Andy Espersen said...

Incredibly, it will take a High Court decision to decide whether or not to give Parker a visa. If our high court this afternoon says it is dangerous to public safety, I'll eat my hat.

And I hope the Greens will be forced to pay court costs to Free Speech Union.

Rob said...

My vote has already moved to ACT but Luxon would not have lost it on this one.

There are genuine issues here but I have no truck with Posey Parker. I hadn’t heard of Parker but her views sound like “I’m not anti-trans, but they can [expletive] off”. On the other hand, many of the pro-trans activists are also fundamentalists. The sort who would call Caitlyn Jenner transphobic for her views on women's sport. Many are not trans themselves.

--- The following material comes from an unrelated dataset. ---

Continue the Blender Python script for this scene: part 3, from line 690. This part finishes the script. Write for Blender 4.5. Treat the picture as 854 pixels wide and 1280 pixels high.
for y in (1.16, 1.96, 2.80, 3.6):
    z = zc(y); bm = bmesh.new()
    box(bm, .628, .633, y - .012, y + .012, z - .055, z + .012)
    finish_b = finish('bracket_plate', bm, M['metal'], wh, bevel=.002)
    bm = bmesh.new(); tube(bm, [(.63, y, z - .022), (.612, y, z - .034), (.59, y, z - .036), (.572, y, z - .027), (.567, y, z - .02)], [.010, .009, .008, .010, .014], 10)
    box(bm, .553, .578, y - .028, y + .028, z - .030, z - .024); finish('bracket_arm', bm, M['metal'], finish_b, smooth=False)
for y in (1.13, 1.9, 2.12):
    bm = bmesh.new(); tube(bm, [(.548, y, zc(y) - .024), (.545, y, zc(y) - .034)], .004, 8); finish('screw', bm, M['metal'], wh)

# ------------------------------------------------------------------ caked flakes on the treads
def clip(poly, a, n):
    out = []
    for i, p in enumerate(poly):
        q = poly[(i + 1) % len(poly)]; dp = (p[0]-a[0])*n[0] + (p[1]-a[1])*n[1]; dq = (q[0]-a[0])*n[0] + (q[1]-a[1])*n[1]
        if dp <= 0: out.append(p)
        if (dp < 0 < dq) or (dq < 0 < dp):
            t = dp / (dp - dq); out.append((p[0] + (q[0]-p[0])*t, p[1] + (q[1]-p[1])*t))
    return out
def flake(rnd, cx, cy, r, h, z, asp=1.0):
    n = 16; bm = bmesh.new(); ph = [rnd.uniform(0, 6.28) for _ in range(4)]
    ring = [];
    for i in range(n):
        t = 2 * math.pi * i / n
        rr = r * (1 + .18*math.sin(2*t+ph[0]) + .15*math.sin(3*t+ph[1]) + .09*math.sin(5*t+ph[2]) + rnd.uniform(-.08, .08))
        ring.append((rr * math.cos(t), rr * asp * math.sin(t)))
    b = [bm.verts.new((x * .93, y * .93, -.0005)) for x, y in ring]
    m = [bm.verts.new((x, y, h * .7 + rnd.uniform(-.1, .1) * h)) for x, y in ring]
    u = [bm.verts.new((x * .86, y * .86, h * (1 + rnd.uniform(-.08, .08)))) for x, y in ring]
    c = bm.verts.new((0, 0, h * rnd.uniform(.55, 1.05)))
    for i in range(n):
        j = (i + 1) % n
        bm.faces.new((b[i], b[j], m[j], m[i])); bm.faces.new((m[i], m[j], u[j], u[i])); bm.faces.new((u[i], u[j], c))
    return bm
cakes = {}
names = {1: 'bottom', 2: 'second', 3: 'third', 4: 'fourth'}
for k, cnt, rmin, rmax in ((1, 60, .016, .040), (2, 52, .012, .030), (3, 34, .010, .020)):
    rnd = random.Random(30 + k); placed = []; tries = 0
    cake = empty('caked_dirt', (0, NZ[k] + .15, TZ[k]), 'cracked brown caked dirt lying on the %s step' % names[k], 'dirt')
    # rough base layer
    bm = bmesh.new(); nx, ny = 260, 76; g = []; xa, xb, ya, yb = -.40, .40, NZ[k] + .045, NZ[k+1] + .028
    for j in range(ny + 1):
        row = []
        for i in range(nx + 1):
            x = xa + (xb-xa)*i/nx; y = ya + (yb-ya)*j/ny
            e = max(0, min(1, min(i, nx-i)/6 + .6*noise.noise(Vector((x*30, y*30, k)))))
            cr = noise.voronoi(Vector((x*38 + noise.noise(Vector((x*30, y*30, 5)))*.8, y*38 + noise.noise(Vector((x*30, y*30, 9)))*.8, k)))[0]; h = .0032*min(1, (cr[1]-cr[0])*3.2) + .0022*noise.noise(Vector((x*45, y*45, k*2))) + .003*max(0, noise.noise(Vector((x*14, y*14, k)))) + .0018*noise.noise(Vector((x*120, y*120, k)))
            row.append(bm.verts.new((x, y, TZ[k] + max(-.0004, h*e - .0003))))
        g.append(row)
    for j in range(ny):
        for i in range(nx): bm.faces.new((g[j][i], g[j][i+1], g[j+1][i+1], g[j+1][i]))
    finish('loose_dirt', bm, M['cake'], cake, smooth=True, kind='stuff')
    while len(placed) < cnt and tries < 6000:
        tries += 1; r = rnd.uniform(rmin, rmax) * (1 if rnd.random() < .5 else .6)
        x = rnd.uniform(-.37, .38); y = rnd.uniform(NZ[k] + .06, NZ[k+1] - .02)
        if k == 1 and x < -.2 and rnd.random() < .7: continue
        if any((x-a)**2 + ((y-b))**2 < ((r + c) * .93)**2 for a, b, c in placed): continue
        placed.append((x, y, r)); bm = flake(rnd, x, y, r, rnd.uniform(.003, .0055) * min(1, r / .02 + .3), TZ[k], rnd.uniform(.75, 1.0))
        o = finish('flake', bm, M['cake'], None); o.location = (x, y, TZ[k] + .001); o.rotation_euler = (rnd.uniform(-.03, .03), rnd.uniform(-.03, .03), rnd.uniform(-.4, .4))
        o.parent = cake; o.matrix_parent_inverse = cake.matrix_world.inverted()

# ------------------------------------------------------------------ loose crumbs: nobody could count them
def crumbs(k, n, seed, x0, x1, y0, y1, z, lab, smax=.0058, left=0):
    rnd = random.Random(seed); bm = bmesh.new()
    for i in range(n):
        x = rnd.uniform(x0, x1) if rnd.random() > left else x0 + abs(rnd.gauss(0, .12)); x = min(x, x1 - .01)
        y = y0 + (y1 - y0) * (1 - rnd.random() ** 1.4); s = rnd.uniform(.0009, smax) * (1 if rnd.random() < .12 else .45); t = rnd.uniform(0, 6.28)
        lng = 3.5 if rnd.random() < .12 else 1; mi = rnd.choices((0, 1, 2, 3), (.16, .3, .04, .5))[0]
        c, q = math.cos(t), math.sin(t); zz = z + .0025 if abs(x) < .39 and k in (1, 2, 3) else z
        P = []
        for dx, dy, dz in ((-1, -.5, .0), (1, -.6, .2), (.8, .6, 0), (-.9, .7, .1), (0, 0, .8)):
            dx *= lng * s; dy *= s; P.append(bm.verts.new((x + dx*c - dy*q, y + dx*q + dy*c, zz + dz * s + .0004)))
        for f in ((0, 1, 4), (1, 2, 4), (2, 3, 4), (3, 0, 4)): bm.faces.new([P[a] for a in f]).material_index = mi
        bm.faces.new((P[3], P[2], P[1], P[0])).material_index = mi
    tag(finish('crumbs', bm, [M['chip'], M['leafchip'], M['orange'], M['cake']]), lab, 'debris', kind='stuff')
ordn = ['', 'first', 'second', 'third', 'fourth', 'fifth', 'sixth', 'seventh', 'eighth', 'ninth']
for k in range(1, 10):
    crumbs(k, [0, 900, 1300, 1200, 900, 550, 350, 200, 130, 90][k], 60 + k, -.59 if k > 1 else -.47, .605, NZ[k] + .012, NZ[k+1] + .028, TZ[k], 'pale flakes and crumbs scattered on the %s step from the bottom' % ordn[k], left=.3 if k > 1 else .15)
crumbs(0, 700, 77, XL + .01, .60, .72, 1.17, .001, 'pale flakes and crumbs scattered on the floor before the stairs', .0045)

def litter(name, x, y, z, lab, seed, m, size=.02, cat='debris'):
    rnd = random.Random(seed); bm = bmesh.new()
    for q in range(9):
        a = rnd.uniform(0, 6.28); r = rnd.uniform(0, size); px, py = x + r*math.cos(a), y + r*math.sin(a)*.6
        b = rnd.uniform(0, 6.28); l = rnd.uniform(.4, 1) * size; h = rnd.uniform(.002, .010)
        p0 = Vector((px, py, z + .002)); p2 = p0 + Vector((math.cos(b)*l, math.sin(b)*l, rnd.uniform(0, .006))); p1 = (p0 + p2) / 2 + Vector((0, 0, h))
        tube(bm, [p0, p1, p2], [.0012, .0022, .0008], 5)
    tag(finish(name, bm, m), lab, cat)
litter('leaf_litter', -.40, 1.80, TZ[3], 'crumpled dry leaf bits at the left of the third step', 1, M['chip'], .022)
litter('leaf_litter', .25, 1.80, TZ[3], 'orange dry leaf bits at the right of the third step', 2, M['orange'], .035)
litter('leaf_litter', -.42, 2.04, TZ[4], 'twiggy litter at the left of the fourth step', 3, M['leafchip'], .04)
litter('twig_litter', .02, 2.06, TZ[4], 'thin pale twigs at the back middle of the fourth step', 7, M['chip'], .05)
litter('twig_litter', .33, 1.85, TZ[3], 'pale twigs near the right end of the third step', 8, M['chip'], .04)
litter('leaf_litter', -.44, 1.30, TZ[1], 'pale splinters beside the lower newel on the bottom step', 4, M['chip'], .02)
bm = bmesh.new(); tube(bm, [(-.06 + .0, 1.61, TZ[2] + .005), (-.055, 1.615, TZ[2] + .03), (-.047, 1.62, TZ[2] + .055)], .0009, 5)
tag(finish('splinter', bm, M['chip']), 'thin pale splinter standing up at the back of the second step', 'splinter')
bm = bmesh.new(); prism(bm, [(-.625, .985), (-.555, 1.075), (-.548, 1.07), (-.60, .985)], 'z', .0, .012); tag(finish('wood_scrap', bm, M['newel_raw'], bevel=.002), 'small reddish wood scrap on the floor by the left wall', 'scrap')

On balance I think Posey Parker will be delighted (and also if she had been denied entry to NZ). She gets publicity and attention while the pro-trans activists (and the media and government) have demonstrated their intolerance toward free speech. They have helped turn Parker’s small gatherings into significant events.

Alex said...

There seems to be a number of people who, given an article with no headline and no author, and asked to summarise it and state their opinion of it, would break into a nervous sweat.

Putting an opinion of ones own for the judgement of the crowd is unthinkable.

People on both sides of current issues seem conditioned to give their support to one side or the other, at the soonest mere moments, after the direction of the weather vane of confidence settles.

Nearly everyone, including me, seems to do it.

This is why the media are so powerful .
They know we don't trust our own thoughts so they sell us theirs.

The poisonous power of ridicule.

The antidote is to not fear being wrong.

True freedom starts with saying what you think.

Anonymous said...

God forbid! Act is no friend of people with common sense and moral principles

Anonymous said...

No, lapsed Catholic and I think we can safely add now lapsed Christian.

Scott said...

It's actually an existential battle of world views and behind that is the religious battle. It's the attempt to drive out Christianity and bring back paganism. The priests of Ishtar used to dress in garments that were on one side male and the other side female. Trans and homosexuality are very old and very pagan. The old demon gods are back!